Archbishop Fisichella (CNS/Paul Haring) |
Catholic News Service
VATICAN CITY (CNS) -- For the first time, the bones traditionally believed to be the relics of St. Peter the Apostle will be on public display for veneration.
Archbishop Rino Fisichella, president of the Pontifical Council for Promoting New Evangelization, said the veneration of the relics at the Vatican is a fitting way to conclude the Year of Faith Nov. 24.
Writing in the Vatican newspaper Nov. 8, the archbishop, whose office organized many of the Year of Faith events, said millions of pilgrims marked the Year of Faith by making a pilgrimage to St. Peter's tomb and renewing their profession of faith there.
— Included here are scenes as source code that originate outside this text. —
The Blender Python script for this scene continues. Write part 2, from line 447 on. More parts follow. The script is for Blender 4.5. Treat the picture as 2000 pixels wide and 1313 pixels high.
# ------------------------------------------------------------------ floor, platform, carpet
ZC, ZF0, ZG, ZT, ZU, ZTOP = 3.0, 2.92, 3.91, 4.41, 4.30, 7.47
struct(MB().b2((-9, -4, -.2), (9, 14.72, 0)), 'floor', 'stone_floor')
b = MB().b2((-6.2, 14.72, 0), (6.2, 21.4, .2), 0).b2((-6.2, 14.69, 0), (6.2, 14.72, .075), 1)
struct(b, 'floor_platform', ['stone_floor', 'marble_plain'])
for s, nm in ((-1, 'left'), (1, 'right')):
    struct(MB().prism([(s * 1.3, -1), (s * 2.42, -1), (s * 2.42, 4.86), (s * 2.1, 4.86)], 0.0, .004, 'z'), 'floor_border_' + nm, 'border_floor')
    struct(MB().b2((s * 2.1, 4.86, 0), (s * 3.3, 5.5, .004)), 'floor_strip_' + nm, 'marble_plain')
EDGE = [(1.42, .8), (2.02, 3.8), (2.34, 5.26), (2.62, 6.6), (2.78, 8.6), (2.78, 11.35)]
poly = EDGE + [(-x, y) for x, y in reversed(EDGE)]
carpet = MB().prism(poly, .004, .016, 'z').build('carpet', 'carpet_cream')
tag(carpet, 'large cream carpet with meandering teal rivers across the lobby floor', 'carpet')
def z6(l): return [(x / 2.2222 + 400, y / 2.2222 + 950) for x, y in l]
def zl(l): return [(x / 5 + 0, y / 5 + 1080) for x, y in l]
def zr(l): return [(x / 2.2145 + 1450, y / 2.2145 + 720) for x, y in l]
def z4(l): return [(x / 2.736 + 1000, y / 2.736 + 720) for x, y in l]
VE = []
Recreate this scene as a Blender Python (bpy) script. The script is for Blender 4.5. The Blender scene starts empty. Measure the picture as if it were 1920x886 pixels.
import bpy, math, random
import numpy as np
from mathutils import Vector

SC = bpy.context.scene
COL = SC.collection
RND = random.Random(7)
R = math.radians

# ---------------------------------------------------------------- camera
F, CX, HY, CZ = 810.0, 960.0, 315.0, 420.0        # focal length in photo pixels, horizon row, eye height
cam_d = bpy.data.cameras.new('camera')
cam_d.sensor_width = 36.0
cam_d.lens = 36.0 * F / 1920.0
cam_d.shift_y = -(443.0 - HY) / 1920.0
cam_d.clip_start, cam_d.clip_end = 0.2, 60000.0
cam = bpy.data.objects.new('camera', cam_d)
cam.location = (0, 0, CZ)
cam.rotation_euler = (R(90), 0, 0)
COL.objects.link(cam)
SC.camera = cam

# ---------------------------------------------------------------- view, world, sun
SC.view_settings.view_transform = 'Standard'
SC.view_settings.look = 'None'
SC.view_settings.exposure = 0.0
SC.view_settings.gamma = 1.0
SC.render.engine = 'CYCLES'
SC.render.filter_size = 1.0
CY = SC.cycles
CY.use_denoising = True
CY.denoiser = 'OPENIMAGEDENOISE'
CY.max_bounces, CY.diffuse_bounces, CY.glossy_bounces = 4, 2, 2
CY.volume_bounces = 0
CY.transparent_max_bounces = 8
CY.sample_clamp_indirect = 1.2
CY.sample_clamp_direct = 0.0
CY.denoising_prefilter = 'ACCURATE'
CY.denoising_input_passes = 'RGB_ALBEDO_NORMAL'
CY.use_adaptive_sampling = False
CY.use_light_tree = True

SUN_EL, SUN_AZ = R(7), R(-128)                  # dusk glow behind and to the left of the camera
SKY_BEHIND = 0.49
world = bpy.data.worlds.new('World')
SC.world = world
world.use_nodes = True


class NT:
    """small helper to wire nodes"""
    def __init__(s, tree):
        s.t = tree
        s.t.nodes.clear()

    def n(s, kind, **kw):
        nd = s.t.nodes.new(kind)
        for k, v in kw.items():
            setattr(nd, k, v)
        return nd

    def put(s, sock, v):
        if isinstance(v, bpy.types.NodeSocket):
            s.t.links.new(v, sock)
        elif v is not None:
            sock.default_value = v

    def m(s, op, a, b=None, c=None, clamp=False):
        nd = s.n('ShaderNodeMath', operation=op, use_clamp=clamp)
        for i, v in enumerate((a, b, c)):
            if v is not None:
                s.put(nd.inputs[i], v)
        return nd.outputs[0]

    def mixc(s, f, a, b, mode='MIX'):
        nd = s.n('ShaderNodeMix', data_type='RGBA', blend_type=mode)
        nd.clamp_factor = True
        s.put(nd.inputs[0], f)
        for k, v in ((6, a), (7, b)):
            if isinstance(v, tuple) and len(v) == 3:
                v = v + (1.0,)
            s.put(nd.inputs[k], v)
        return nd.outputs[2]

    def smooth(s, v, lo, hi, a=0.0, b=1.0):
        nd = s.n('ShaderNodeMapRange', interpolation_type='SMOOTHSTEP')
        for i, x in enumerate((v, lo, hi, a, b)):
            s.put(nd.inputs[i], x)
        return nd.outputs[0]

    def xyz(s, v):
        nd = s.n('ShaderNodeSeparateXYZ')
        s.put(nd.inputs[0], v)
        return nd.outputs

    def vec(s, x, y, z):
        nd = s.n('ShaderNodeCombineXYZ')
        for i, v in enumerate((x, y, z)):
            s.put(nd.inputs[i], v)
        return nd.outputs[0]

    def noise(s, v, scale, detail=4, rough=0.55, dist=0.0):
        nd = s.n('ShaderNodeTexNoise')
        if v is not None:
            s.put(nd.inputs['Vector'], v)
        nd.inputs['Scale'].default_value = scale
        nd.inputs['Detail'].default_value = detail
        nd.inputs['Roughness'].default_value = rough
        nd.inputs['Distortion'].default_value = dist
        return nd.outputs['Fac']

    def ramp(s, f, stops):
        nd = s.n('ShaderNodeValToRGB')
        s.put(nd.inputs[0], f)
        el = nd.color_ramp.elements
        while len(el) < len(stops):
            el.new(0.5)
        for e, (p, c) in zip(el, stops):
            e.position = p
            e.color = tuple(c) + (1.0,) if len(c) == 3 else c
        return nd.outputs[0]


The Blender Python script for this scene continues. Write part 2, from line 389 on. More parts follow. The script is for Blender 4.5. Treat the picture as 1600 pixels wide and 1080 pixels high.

"The culminating sign" of the year, he said, "will be the exposition for the first time of the relics traditionally recognized as those of the apostle who gave his life for the Lord here."
The bones were discovered during excavations of the necropolis under St. Peter's Basilica in the 1940s near a monument erected in the fourth century to honor St. Peter.
No pope has ever declared the bones to be authentic. However, after scientific tests were conducted on the bones in the 1950s and '60s, Pope Paul VI said in 1968 that the "relics" of St. Peter had been "identified in a way which we can hold to be convincing."